A afirmação da fé dos cariocas também se dá por meio de monumentos. À rigor, mesmo a lápide de um túmulo, com a inscrição do nome da pessoa ali sepultada, é um monumento — talvez o mais primordial de todos. Há milhares de anos, povos de todo mundo cultuam seus antepassados e entidades também por meio de estátuas e marcos.

 

A presença de monumentos religiosos no espaço urbano da cidade, como o Cristo Redentor — o maior símbolo do Rio de Janeiro e um dos principais pontos turísticos do Brasil —, ou o santuário de Zé Pelintra, reflete a importância da religião na formação da identidade carioca. Mesmo uma

 

O projeto colonizador europeu tinha como um de seus pilares a expansão da fé católica e a catequização compulsória das populações nativas. O próprio nome original da cidade, São Sebastião do Rio de Janeiro, confirma a relação intrínseca da cidade com a fé católica. Mas a despeito das tentativas de apagamento e conversão forçada, o Rio de Janeiro se forma a partir da pluralidade cultural e religiosa. 
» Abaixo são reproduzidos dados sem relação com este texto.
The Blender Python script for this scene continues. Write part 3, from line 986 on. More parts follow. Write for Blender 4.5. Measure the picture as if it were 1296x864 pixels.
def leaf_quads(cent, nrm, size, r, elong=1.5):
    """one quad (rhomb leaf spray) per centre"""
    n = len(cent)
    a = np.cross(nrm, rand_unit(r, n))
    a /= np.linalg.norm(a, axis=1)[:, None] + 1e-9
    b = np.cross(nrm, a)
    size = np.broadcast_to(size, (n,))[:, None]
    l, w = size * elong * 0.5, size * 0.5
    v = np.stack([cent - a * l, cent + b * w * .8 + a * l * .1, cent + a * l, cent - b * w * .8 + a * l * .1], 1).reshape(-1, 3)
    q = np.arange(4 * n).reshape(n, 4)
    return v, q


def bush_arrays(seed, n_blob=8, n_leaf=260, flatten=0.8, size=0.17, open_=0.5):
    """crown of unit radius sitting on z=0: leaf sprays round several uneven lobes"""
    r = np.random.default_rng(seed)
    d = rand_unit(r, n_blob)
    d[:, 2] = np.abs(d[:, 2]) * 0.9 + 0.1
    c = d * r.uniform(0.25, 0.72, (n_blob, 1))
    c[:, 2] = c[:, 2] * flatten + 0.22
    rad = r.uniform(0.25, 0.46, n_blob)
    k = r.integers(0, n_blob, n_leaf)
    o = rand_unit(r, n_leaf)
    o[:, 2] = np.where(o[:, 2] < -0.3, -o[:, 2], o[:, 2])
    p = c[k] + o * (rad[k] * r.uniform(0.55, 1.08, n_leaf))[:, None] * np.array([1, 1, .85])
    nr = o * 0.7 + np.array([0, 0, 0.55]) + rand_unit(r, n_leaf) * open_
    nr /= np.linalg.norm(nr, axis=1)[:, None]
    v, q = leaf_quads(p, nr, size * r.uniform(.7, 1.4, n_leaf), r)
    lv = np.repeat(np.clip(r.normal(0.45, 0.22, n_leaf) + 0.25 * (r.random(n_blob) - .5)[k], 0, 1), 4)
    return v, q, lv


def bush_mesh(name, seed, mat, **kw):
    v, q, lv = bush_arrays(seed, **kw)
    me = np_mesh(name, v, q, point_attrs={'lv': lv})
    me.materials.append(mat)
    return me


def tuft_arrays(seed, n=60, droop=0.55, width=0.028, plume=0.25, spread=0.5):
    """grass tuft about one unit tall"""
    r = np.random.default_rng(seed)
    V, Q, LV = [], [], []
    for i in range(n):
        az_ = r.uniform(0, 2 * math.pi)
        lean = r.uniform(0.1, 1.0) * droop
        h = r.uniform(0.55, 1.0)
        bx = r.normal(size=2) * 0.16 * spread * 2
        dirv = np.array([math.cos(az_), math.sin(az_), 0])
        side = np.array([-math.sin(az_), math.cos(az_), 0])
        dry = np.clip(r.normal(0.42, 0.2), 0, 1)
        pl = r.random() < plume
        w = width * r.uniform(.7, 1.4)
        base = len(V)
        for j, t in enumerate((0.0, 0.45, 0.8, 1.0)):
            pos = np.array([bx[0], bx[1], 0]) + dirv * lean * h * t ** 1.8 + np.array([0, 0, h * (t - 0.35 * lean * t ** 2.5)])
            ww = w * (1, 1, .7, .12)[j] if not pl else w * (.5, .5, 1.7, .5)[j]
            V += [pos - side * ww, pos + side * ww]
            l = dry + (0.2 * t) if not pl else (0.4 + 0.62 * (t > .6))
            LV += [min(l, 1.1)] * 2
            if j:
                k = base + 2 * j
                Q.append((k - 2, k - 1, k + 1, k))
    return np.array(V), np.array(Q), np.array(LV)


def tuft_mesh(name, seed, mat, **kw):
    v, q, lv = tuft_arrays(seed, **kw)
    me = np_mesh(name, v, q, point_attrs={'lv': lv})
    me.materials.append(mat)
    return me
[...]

Dentre os monumentos presentes nas ruas e praças do Rio de Janeiro, muitos poderiam ser lidos como apenas como obras de arte, e não objetos de memória. Peças que fazem do espaço público sua galeria. Entretanto, também esses objetos são carregados de intencionalidades, mensagens e histórias. 

 

Estátuas e bustos com rostos de personagens históricos são facilmente identificáveis como monumentos. Afinal, está-se rememorando aquela pessoa, celebrada por um conjunto de feitos, sua obra, sua biografia exemplar, etc. Mas e quando o monumento é sutil em sua comunicação, subjetivo em sua interpretação? Obras de artistas separados por séculos, como Mestre Valentim e Franz Weissmann, criam diálogos estéticos e históricos em diferentes pontos da cidade.

 

Ao contrário da representação humana das estátuas, esculturas e construções que embelezam a cidade se comunicam com o público pelo viés do sensível. O Rio de Janeiro possui esculturas, expostas no espaço público, mas ao contrário do que se poderia supor, não são apenas elementos decorativos, mas também espaços de reflexão e ressignificação. Elas criam um diálogo entre o contexto em que foram inseridas e o presente. Convidam os espectadores a uma experiência sensorial, mas composta de camadas de histórias. Cada linha, cada textura esculpida, carrega o peso de sua história, ao mesmo tempo em que oferece a possibilidade de novas leituras e interpretações, reafirmando seu papel como guardiãs da memória e como pontos de ancoragem entre o passado e o futuro.